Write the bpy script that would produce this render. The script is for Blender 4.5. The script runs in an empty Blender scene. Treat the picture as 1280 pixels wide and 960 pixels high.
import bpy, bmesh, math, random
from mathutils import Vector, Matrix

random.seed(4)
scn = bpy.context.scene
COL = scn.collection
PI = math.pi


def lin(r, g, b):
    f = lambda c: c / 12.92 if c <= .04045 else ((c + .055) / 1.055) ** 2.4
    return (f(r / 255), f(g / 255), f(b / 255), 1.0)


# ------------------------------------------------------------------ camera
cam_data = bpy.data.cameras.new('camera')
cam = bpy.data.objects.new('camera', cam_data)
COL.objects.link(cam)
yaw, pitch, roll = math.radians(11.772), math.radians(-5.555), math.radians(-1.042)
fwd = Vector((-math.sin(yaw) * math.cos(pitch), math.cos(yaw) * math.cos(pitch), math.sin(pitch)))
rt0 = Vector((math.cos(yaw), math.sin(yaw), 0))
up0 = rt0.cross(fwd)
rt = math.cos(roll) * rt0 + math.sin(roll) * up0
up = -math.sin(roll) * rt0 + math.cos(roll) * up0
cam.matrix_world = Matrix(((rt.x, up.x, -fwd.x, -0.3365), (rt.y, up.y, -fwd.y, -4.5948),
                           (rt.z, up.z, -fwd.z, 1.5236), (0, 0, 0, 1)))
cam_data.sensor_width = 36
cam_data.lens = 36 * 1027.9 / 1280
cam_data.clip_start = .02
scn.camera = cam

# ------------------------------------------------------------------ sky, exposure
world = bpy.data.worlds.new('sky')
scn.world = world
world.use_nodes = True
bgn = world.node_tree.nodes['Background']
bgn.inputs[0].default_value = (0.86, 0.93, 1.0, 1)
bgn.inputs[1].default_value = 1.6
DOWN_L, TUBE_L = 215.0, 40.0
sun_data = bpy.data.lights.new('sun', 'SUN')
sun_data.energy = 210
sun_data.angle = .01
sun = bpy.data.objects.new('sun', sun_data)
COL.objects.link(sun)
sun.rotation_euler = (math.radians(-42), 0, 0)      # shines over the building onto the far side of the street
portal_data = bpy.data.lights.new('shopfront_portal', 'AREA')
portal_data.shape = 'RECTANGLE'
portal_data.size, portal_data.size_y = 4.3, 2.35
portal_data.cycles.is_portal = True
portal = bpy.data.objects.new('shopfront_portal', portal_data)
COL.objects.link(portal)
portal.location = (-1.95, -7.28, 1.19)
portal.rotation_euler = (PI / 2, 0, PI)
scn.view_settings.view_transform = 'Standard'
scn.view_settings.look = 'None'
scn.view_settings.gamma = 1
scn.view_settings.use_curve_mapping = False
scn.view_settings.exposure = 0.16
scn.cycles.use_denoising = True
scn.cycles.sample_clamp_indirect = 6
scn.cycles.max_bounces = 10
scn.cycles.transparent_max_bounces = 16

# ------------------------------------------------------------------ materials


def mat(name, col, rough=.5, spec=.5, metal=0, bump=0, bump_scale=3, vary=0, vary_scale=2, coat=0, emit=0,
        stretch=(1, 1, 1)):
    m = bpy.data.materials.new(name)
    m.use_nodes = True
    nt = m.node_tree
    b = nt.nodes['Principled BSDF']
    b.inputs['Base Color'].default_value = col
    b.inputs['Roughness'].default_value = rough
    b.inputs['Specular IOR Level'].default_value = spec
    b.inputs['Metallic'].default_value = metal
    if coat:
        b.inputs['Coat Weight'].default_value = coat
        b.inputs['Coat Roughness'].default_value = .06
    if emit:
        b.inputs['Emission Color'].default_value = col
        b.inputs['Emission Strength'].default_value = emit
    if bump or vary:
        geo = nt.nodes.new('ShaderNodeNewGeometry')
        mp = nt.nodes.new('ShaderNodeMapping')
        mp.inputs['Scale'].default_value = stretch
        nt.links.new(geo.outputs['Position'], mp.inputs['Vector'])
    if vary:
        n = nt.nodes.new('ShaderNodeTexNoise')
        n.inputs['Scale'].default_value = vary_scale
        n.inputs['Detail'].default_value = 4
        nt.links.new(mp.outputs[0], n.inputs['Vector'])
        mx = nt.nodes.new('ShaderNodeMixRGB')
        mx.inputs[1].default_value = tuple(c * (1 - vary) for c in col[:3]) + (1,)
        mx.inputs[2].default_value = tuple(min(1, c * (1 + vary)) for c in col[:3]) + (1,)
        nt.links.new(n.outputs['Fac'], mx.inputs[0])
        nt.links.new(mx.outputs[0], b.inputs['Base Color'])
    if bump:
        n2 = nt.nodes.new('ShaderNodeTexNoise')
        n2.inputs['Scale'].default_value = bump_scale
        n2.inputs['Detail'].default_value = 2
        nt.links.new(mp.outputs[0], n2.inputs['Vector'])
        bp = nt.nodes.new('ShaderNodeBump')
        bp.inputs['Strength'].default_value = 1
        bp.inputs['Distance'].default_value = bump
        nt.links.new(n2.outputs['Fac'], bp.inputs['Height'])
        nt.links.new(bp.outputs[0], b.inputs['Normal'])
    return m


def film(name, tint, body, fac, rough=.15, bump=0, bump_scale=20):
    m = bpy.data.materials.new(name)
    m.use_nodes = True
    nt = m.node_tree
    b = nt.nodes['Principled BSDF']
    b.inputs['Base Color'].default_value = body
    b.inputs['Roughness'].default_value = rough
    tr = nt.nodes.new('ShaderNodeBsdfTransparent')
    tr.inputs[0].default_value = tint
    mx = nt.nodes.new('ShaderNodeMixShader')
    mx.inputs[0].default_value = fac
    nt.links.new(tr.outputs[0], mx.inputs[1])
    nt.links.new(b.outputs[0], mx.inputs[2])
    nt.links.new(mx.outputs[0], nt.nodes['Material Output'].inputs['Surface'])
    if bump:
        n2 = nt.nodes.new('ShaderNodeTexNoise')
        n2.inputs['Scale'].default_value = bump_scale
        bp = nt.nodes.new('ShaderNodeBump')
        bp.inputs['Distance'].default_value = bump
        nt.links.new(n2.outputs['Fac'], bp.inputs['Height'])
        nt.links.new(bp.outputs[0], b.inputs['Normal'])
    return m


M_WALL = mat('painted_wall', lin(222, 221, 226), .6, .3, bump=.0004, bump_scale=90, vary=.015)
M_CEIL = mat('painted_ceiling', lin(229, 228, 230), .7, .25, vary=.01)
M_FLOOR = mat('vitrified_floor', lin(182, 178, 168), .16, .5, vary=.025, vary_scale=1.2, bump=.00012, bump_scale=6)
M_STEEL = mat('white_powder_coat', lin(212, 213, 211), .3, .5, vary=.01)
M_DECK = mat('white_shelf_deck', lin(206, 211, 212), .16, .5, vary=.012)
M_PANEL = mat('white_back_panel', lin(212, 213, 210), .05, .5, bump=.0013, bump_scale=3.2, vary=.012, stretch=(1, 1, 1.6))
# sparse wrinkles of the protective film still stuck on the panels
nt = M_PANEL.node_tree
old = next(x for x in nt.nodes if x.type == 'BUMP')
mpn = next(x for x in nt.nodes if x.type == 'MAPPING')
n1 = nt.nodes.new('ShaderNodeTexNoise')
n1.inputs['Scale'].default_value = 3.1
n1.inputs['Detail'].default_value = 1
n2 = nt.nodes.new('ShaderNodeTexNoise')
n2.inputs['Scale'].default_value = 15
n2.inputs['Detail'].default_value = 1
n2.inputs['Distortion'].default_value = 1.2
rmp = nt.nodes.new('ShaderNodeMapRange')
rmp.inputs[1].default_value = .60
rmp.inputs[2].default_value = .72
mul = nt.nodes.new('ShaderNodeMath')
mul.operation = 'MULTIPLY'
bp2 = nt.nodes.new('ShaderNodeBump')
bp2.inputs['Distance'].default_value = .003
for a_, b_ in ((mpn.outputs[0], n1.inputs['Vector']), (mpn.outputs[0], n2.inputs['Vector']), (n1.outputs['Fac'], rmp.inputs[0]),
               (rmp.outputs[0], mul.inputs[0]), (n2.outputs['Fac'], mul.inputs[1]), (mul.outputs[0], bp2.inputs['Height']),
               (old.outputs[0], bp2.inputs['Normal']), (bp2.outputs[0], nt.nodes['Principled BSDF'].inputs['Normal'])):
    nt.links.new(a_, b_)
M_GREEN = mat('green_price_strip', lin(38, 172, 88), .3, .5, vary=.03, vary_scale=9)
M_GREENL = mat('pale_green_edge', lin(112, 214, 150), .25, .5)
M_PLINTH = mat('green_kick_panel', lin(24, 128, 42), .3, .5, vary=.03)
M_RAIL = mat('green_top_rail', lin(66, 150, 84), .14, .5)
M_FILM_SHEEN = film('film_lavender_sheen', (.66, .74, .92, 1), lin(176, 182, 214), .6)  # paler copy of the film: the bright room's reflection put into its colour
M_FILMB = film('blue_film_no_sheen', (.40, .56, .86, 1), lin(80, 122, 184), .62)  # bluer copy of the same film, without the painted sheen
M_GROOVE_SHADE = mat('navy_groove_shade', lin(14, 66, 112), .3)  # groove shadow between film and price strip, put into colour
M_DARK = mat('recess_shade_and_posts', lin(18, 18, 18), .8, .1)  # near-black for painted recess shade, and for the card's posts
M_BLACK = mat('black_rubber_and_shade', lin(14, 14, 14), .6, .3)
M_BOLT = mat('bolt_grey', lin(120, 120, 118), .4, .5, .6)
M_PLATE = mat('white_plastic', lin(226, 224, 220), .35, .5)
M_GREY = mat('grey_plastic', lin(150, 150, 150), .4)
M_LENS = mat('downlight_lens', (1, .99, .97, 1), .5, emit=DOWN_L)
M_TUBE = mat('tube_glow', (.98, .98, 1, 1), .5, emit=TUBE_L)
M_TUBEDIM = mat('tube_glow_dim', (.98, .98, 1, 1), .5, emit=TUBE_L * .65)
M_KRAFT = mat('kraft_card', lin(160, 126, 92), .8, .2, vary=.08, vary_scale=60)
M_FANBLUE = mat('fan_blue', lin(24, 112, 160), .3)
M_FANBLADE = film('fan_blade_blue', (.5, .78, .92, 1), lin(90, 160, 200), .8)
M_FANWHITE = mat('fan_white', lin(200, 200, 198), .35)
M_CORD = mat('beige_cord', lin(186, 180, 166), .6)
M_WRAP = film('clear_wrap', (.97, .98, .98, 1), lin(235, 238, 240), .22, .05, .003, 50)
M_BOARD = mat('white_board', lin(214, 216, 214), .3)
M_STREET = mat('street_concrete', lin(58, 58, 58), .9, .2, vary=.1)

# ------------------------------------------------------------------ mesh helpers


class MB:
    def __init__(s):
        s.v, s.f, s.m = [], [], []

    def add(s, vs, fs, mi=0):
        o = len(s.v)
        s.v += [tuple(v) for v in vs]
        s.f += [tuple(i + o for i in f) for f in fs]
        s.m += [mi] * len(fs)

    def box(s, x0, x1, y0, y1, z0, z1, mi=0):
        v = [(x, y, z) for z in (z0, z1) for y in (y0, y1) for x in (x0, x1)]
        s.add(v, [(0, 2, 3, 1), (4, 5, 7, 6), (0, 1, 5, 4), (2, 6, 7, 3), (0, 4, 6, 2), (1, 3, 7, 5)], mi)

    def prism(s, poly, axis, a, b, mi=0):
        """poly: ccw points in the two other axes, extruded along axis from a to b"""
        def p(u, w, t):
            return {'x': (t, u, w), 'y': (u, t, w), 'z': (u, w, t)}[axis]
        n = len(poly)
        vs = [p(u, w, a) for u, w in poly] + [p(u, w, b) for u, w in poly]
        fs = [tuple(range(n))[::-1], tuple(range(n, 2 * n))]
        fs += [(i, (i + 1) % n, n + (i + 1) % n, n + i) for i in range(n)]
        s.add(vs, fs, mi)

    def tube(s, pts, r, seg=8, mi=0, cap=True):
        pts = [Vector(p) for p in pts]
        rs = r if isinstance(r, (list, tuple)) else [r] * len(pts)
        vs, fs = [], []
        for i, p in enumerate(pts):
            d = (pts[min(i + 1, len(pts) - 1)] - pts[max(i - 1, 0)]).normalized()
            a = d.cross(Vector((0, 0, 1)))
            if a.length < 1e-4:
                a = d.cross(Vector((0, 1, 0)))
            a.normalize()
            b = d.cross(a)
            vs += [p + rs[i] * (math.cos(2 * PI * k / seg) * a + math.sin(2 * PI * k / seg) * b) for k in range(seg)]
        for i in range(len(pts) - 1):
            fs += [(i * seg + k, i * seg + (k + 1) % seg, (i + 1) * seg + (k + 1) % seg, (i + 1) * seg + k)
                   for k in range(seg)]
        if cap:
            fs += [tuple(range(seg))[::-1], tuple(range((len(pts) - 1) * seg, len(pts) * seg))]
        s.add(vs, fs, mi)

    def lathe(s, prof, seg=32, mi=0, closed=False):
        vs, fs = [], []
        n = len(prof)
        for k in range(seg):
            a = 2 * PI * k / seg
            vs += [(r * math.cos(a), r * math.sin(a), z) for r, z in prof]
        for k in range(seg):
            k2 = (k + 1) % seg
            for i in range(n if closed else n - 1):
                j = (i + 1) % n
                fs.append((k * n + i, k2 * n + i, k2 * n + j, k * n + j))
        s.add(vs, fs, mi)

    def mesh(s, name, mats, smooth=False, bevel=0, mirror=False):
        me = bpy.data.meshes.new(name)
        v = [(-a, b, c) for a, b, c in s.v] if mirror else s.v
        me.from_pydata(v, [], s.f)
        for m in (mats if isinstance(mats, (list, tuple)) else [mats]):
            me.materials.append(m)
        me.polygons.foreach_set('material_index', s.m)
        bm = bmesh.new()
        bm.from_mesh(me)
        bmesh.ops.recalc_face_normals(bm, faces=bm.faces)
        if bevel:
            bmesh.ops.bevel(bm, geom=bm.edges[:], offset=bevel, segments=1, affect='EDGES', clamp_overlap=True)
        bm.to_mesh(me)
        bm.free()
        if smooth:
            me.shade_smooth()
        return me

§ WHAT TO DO
Scan the listing above for the word "scene" and show each line where it is found.

§ TASK OUTPUT
Write the bpy script that would produce this render. The script is for Blender 4.5. The script runs in an empty Blender scene. Treat the picture as 1280 pixels wide and 960 pixels high.
scn = bpy.context.scene